First off, the main problem with Star Trek: The Motion Picture is that there are several scenes that go on way too long. Whenever there’s a bit of technology involved, be it the first view of the Enterprise, Spock’s shuttle or the Vgr ship minutes upon minutes of time are spent gliding over these things. It seems silly at first, then becomes ridiculous at the amount of time being spent on this tech before finally delving into boredom. Easily five or 10 minutes of screen time could be cut out of these scenes. (And reading on the film it seems like this was addressed in the special director’s cut of the movie released a few years ago.)

However, other than that Star Trek: The Motion Picture is a pretty solid movie that looks nothing like anything else Star Trek. Here, crew members of Starfleet wear different versions of the costumes not seen in any of the other series or movies and sport a more utilitarian, drab look that’s actually quite interesting. Since this is the only live-action Star Trek series to exist in the 1970s it’s interesting to see Star Trek: The Motion Picture is rooted in the aesthetics of that decade.

And while the storyline of Star Trek: The Motion Picture seems like its just a long episode pulled from the TV series, I don’t think that’s necessarily a bad thing. Other than the aforementioned “lingering” shots, the plot of the movie flows well and, even knowing the “twist” ending I thought it held up well nearly 40 years after its release.

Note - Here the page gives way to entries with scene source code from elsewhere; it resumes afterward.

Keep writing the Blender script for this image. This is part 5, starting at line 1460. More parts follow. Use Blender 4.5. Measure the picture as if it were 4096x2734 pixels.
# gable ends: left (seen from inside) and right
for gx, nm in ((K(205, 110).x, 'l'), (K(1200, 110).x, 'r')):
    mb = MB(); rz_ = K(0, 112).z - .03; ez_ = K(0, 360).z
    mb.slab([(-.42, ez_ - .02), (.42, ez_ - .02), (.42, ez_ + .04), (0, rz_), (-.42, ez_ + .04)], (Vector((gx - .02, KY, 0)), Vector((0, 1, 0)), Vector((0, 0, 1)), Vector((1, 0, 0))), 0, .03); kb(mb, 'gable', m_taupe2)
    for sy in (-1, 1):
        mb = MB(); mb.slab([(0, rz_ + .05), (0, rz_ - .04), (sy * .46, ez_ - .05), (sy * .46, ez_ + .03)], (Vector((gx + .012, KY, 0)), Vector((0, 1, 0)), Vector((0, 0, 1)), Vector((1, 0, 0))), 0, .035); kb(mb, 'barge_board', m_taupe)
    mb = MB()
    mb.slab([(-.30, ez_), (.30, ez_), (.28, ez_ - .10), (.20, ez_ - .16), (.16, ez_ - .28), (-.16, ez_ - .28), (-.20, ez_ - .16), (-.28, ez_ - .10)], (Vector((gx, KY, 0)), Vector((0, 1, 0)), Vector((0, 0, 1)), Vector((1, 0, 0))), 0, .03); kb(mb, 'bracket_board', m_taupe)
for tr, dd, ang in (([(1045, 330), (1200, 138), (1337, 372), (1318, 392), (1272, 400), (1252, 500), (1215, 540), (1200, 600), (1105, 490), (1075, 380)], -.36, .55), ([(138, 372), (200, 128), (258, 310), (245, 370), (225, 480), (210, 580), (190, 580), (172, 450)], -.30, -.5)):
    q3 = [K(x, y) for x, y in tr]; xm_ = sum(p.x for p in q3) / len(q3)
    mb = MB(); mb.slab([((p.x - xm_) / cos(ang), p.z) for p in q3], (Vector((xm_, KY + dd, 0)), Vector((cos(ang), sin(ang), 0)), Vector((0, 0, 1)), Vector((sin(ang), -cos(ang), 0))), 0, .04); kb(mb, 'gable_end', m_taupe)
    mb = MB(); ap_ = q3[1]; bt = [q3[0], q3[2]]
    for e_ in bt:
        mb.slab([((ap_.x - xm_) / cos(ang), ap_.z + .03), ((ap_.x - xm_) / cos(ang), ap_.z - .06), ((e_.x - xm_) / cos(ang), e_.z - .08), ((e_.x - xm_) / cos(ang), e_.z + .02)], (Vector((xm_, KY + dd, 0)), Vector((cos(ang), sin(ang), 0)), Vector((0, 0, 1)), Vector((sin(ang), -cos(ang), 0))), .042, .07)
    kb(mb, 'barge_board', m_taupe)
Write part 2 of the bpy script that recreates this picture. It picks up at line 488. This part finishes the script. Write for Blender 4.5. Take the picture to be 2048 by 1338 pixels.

Star Trek: The Motion Picture is one of those movies the fans of the franchise deride as being the worst Star Trek but I really disagree. I mean, there’s The Search for Spock, The Final Frontier, Nemisis and Into Darkness that aren’t half as good as Star Trek: The Motion Picture and some of which are actually bad.

If you do decide to checkout Star Trek: The Motion Picture for yourself just be aware that the theatrical cut at least takes a while to get going and when it does get going there are long stretches of the “spaceship porn” to get through. But I think if you can keep an open mind about the movie you’ll be as surprised as I was as to just how interesting Star Trek: The Motion Picture really is.